“Disneyland on your doorstep…”
I should begin by saying I hate clubbing now and I’ve always hated it. Even as a teenager, at an age when you’re supposed to like it, I still hated it. I hate it with the fury of a thousand suns. I am a sucker for the ‘90s, however. For that reason, I found myself at Children of the Night, a play and multimedia experience that celebrates club culture in the ‘90s, specifically through the prism of the iconic and much-loved Doncaster nightclub, Karisma.
Upon arrival, I was horrified to find the stage set up like a club complete with a dancefloor and an actual DJ set up on a rig looking down at the crowd and doing that dancing that only DJs do. For an awful moment, I thought I was going to be expected to join in. Happily, this wasn’t the case, and instead, I was presented with an emotive and intelligent meditation on what it means to grow up in a northern pit town where “there are people that leave, and people that stay”.
Lindsay (Danielle Phillips – who also serves as creator and writer) loves Donny town centre almost as much as she loves her dad Terry (Andy Mcleod).
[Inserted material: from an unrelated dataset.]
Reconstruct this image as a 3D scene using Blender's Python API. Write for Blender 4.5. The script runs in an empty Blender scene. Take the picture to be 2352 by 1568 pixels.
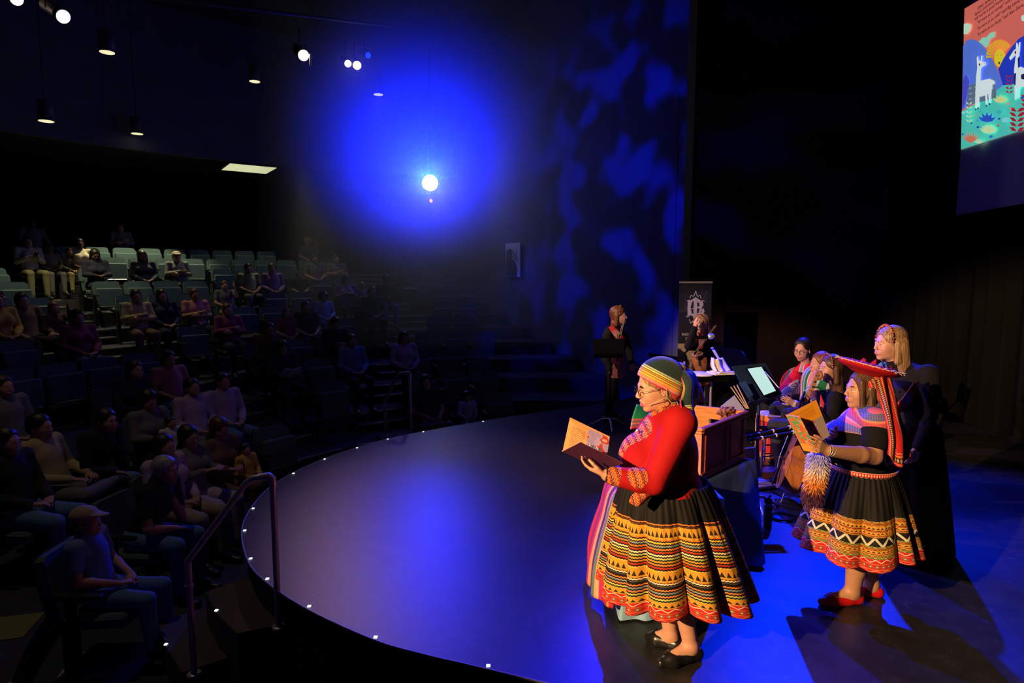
import bpy, math, random
import numpy as np
from mathutils import Vector, Matrix, Euler
random.seed(7); rng = np.random.default_rng(7)
C = bpy.context.scene
COL = C.collection
pi = math.pi
# ------------------------------------------------------------------ camera
H, F, HOR = 2.1, 1437.0, 631.0
PITCH = math.atan((784 - HOR) / F)
cd = bpy.data.cameras.new('camera'); cam = bpy.data.objects.new('camera', cd); COL.objects.link(cam)
cd.sensor_width = 36; cd.lens = F / 2352 * 36; cd.clip_start = .05; cd.clip_end = 200
cam.location = (0, 0, H); cam.rotation_euler = (pi / 2 - PITCH, 0, 0); C.camera = cam
def ray(px, py):
    u = (px - 1176) / F; v = -(py - 784) / F
    return np.array([u, math.cos(PITCH) + v * math.sin(PITCH), -math.sin(PITCH) + v * math.cos(PITCH)])
def at(px, py, Y):                      # world point at world depth Y
    r = ray(px, py); t = Y / r[1]
    return np.array([r[0] * t, Y, H + r[2] * t])
def on(px, py, z=0):                    # world point on a level z
    r = ray(px, py); t = (z - H) / r[2]
    return np.array([r[0] * t, r[1] * t, z])
def proj(p):
    x, y, z = p[0], p[1], p[2] - H
    d = y * math.cos(PITCH) - z * math.sin(PITCH)
    w = y * math.sin(PITCH) + z * math.cos(PITCH)
    return (1176 + F * x / d, 784 - F * w / d, d)
# ------------------------------------------------------------------ world, exposure
w = bpy.data.worlds.new('world'); C.world = w; w.use_nodes = True
w.node_tree.nodes['Background'].inputs[0].default_value = (0.02, 0.05, 1, 1)
w.node_tree.nodes['Background'].inputs[1].default_value = 0.004
vs = C.view_settings; vs.view_transform = 'Standard'; vs.look = 'None'; vs.gamma = 1; vs.exposure = 0; vs.use_curve_mapping = False
try:
    C.cycles.max_bounces = 6; C.cycles.volume_bounces = 0; C.cycles.use_denoising = True
    C.cycles.sample_clamp_indirect = 4
except Exception: pass
# ------------------------------------------------------------------ stage lamps (theatre rig, plus unseen fill lamps added for brightness)
def spot(name, loc, tgt, power, col, size=40, blend=.5, rad=.06, gobo=None):
    l = bpy.data.lights.new(name, 'SPOT'); l.energy = power; l.color = col; l.spot_size = math.radians(size)
    l.spot_blend = blend; l.shadow_soft_size = rad
    o = bpy.data.objects.new(name, l); COL.objects.link(o); o.location = loc
    d = Vector(tgt) - Vector(loc); o.rotation_euler = d.to_track_quat('-Z', 'Y').to_euler()
    if gobo:                            # a break-up pattern in the lamp's gate
        l.use_nodes = True; nt = l.node_tree; n = nt.nodes; L = nt.links
        em = n['Emission']; tc = n.new('ShaderNodeTexCoord'); no = n.new('ShaderNodeTexNoise'); mr = n.new('ShaderNodeMapRange')
        sc, lo, hi, fmin, fmax, det, off = gobo
        mp = n.new('ShaderNodeMapping'); mp.inputs['Location'].default_value = (off, off * .7, 0)
        sx = n.new('ShaderNodeSeparateXYZ'); L.new(tc.outputs['Normal'], sx.inputs[0])
        dv = []
        for a in 'XY':
            m = n.new('ShaderNodeMath'); m.operation = 'DIVIDE'; L.new(sx.outputs[a], m.inputs[0]); L.new(sx.outputs['Z'], m.inputs[1]); dv.append(m)
        cx = n.new('ShaderNodeCombineXYZ'); L.new(dv[0].outputs[0], cx.inputs[0]); L.new(dv[1].outputs[0], cx.inputs[1])
        L.new(cx.outputs[0], mp.inputs[0]); L.new(mp.outputs[0], no.inputs['Vector'])
        no.inputs['Scale'].default_value = sc; no.inputs['Detail'].default_value = det
        L.new(no.outputs[0], mr.inputs['Value'])
        mr.inputs['From Min'].default_value = lo; mr.inputs['From Max'].default_value = hi
        mr.inputs['To Min'].default_value = fmin; mr.inputs['To Max'].default_value = fmax
        mr.interpolation_type = 'SMOOTHSTEP'
        L.new(mr.outputs[0], em.inputs['Strength'])
    return o
STAR = at(988, 420, 17.0)
BLUE = (0.0, 0.035, 1.0); WARM = (1.0, 0.58, 0.26)
spot('blue_follow_spot', STAR + [0.03, -.32, -.03], (-1.0, 0, 5.1), 16000, (0, .008, 1), 56, 1.0, .05)
spot('blue_fill_wash_centre', (2.0, 10.3, 6.0), (2.3, 2.9, 0), 6200, (0, .01, 1), 36, .8, .07, (6, .3, .62, .3, 1.1, 1, 9))  # added back light with no fixture, strengthens the blue on the floor
spot('blue_back_wash_house_side', (-1.9, 9.6, 5.8), (3.1, 3.0, 0), 5200, BLUE, 32, .7, .07, (6, .3, .62, .3, 1.1, 1, 1))
spot('blue_back_wash_upstage', (4.8, 10.0, 5.8), (3.2, 3.4, 0), 8000, (0.0, .02, 1), 50, .7, .07, (6, .3, .62, .35, 1.1, 1, 5))
spot('warm_key_downstage', (-5.0, -1.7, 4.0), (1.75, 3.9, 1.15), 6300, WARM, 25, .4, .05)
spot('warm_key_house', at(697, 127, 11.0) + [.05, -.1, -.05], (.3, 5.6, 0), 800, (1, .55, .5), 38, .8, .05)
spot('white_house_lamp', at(697, 127, 11.0) + [.1, -.2, -.05], (2.1, 8.6, 1.3), 1000, (1, .62, .5), 16, .5, .05)
spot('warm_far_fill', (-4.6, 2.4, 5.6), (2.5, 9.2, 1.1), 3200, (1, .62, .42), 15, .6, .05)  # unseen front lamp, added to brighten the banner and violinists
spot('pink_house_lamp', at(145, 38, 8.0) + [.1, -.02, -.05], (2.6, 6.3, .9), 1900, (.95, .5, .75), 34, .6, .05)
spot('house_fill_near', (-4.3, 4.8, 7.9), (-4.1, 4.8, 0), 130, (1, .72, .5), 58, .8, .1)  # fill added above the frame, no fixture; lifts front rows and handrail
spot('house_fill_mid', (-6.0, 10.0, 7.9), (-5.8, 10, 0), 35, (1, .7, .6), 60, .8, .1)  # second added fill without a fixture, for the middle rows
spot('gobo_lamp', (-5.0, 6.5, 6.2), (1.9, 12.9, 3.6), 4600, (0, .008, 1), 52, .9, .05, (10, .47, .62, 0, 1, 1, 7))
# ------------------------------------------------------------------ helpers: nodes
class G:
    def __init__(s, m): s.nt = m.node_tree; s.n = s.nt.nodes; s.L = s.nt.links
    def lk(s, a, sock):
        if isinstance(a, V): s.L.new(a.s, sock)
        elif isinstance(a, (tuple, list)): sock.default_value = tuple(a) + ((1,) if len(a) == 3 and len(sock.default_value) == 4 else ())
        else:
            try: sock.default_value = a
            except TypeError: sock.default_value = (a,) * 3
    def math(s, op, a, b=0, c=0):
        n = s.n.new('ShaderNodeMath'); n.operation = op
        for i, x in enumerate((a, b, c)): s.lk(x, n.inputs[i])
        return V(s, n.outputs[0])
    def coord(s, kind='UV'):
        n = s.n.new('ShaderNodeTexCoord'); x = s.n.new('ShaderNodeSeparateXYZ'); s.L.new(n.outputs[kind], x.inputs[0])
        s.last = n.outputs[kind]
        return [V(s, o) for o in x.outputs]
    def vec(s, x, y, z=0):
        n = s.n.new('ShaderNodeCombineXYZ')
        for i, a in enumerate((x, y, z)): s.lk(a, n.inputs[i])
        return V(s, n.outputs[0])
    def noise(s, vec, scale, det=2):
        n = s.n.new('ShaderNodeTexNoise'); s.L.new(vec.s if isinstance(vec, V) else vec, n.inputs['Vector'])
        n.inputs['Scale'].default_value = scale; n.inputs['Detail'].default_value = det
        return V(s, n.outputs[0])
    def vor(s, vec, scale, out='Distance', feat='F1'):
        n = s.n.new('ShaderNodeTexVoronoi'); n.feature = feat; s.L.new(vec.s if isinstance(vec, V) else vec, n.inputs['Vector']); n.inputs['Scale'].default_value = scale
        return V(s, n.outputs[out])
    def ramp(s, f, stops, interp='CONSTANT'):
        n = s.n.new('ShaderNodeValToRGB'); r = n.color_ramp; r.interpolation = interp
        stops = sorted(stops, key=lambda a: a[0])[:32]
        while len(r.elements) > 1: r.elements.remove(r.elements[-1])
        r.elements[0].position = stops[0][0]; r.elements[0].color = tuple(stops[0][1]) + (1,)
        for p, c in stops[1:]:
            e = r.elements.new(p); e.color = tuple(c) + (1,)
        s.lk(f, n.inputs[0]); return V(s, n.outputs[0])
    def mix(s, f, a, b):
        n = s.n.new('ShaderNodeMix'); n.data_type = 'RGBA'
        s.lk(f, n.inputs[0]); s.lk(a, n.inputs[6]); s.lk(b, n.inputs[7]); return V(s, n.outputs[2])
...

Children of the Night is the story of Lindsay and her relationship with her hometown and with club culture. Beginning with her first night out in Karisma alongside her nerdy best friend Jen (Rosa Hesmondhalgh) and ending with the closure of Doncaster’s premier nightclub in 1999.
Phillips’s great strength here is not just her encyclopaedic knowledge of Doncaster’s various pubs and clubs, but also her knack for capturing that feeling of those first big nights out. The excitement of smoky dance floors. The anxiety of the entry queue. The realisation that things will never be this way again. Children of the Night encompasses that feeling and does so with humour and warmth.
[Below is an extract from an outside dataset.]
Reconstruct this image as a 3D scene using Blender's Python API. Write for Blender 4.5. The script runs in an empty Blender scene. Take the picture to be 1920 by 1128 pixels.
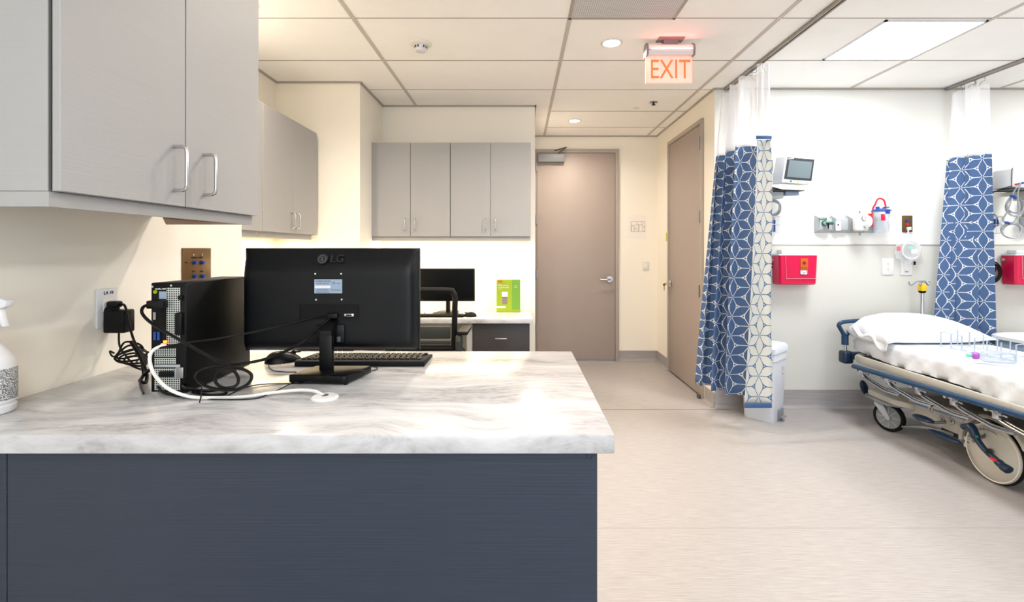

Later, Lindsay’s downward spiral is also handled with skill and poignancy. By using DJ Don (Luke Broughton) as Lindsay’s conscience, Phillips perfectly captures the whirlwind nature and depressing repetition of too many nights on the town, utilising repeated snatches of dialogue and a circular narrative to perfection. The self-destructive doom spiral is a common trope in pop culture, but Phillips manages to present this familiar plot device in a way that feels imaginative and fresh.
The relationship between Jen and Lindsay is surprisingly touching also with Phillips and Hesmondhalgh sharing an authentic and big-hearted chemistry, not to mention the emotive subplot between Lindsay and her dad (who is admittedly written as a bit of a Yorkshire cliche). It’s not all small-town hopes and dreams either – the terrifying Doncaster AIDs outbreak of the ’90s is weaved into the story in a way that is believable and incredibly raw, and it is this section of the performance that is perhaps the most powerful.
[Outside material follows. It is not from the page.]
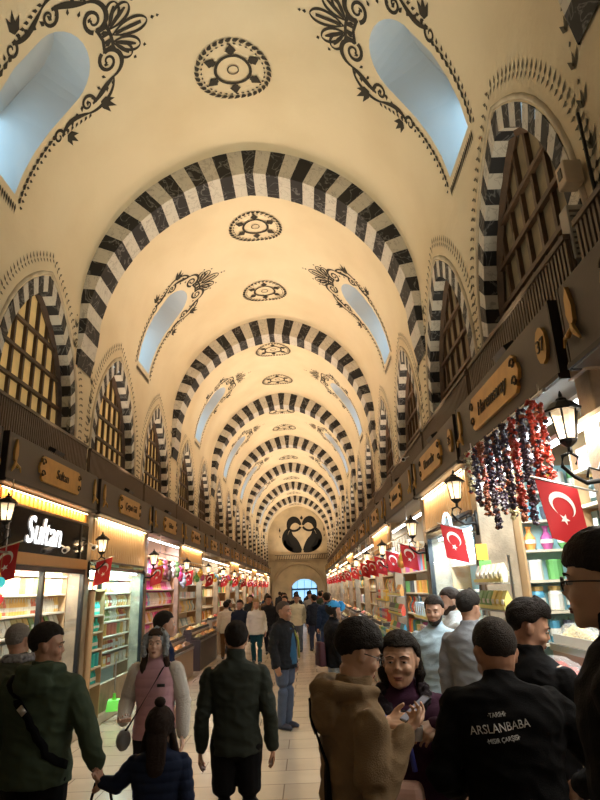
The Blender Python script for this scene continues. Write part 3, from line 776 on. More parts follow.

Later, the play does stumble slightly in the third act, although Phillips’s various monologues are impassioned and compelling, by failing to offer a clear and concise message for the audience to take away. After presenting us with Lindsay’s nadir, the clumsy final missive that we must protect spaces like Karisma feels slightly confused.
Having said that, despite being very Doncaster-centric, Children of the Night deserves praise for also being so universal. Anyone old enough to look back on their teenage misadventures with wistful nostalgia will find plenty to enjoy here. This, combined with strong performances and an innovative stage show ensures that Phillips’s play will surely go down as a success.